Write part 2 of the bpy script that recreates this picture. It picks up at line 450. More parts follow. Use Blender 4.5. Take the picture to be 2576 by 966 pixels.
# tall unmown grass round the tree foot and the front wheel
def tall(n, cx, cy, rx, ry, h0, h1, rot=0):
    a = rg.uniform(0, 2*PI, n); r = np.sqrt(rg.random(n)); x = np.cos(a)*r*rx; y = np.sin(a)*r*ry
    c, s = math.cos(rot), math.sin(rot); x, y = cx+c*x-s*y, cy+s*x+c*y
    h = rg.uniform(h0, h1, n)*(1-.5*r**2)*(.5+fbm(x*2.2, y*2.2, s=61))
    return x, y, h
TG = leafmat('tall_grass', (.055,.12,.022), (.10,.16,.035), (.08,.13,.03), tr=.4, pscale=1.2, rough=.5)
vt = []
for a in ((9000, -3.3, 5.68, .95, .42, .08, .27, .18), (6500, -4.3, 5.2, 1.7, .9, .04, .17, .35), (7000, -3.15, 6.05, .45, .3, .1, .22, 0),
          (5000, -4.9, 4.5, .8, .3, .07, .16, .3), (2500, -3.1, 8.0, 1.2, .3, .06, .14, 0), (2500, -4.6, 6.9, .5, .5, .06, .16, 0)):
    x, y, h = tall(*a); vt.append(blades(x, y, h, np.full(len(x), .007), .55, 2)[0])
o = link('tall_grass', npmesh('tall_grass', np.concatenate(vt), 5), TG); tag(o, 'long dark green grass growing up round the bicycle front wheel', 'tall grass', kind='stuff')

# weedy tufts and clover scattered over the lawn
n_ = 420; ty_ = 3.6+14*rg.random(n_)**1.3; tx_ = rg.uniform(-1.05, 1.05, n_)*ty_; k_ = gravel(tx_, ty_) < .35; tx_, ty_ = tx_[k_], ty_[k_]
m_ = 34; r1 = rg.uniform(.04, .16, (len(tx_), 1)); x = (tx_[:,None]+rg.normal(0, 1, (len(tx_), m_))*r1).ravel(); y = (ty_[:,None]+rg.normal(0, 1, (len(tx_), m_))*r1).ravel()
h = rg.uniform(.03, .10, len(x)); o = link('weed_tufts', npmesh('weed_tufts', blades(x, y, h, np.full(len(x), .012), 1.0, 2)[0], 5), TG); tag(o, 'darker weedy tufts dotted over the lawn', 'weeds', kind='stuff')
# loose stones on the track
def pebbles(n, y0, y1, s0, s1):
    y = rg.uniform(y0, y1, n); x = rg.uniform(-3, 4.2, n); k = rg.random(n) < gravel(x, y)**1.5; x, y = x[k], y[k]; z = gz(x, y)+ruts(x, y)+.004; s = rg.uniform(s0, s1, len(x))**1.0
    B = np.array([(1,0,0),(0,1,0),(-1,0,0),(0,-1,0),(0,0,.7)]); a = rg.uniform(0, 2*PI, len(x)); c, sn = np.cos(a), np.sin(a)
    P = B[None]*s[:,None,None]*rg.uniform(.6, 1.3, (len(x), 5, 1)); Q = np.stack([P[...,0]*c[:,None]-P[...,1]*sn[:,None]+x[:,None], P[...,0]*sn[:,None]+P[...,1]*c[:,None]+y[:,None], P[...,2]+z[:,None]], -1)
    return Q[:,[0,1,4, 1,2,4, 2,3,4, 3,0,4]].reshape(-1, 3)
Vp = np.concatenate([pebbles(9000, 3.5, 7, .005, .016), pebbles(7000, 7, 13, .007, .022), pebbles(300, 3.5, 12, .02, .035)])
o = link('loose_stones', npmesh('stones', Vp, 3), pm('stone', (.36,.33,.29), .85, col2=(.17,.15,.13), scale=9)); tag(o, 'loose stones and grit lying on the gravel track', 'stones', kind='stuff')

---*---

• [GIVEN REQUEST] Only the lines from the start of the data to the line holding "wheel', 'tall grass', kind='stuff')" are wanted; return them exactly, both ends included.

• [REPLY]
Write part 2 of the bpy script that recreates this picture. It picks up at line 450. More parts follow. Use Blender 4.5. Take the picture to be 2576 by 966 pixels.
# tall unmown grass round the tree foot and the front wheel
def tall(n, cx, cy, rx, ry, h0, h1, rot=0):
    a = rg.uniform(0, 2*PI, n); r = np.sqrt(rg.random(n)); x = np.cos(a)*r*rx; y = np.sin(a)*r*ry
    c, s = math.cos(rot), math.sin(rot); x, y = cx+c*x-s*y, cy+s*x+c*y
    h = rg.uniform(h0, h1, n)*(1-.5*r**2)*(.5+fbm(x*2.2, y*2.2, s=61))
    return x, y, h
TG = leafmat('tall_grass', (.055,.12,.022), (.10,.16,.035), (.08,.13,.03), tr=.4, pscale=1.2, rough=.5)
vt = []
for a in ((9000, -3.3, 5.68, .95, .42, .08, .27, .18), (6500, -4.3, 5.2, 1.7, .9, .04, .17, .35), (7000, -3.15, 6.05, .45, .3, .1, .22, 0),
          (5000, -4.9, 4.5, .8, .3, .07, .16, .3), (2500, -3.1, 8.0, 1.2, .3, .06, .14, 0), (2500, -4.6, 6.9, .5, .5, .06, .16, 0)):
    x, y, h = tall(*a); vt.append(blades(x, y, h, np.full(len(x), .007), .55, 2)[0])
o = link('tall_grass', npmesh('tall_grass', np.concatenate(vt), 5), TG); tag(o, 'long dark green grass growing up round the bicycle front wheel', 'tall grass', kind='stuff')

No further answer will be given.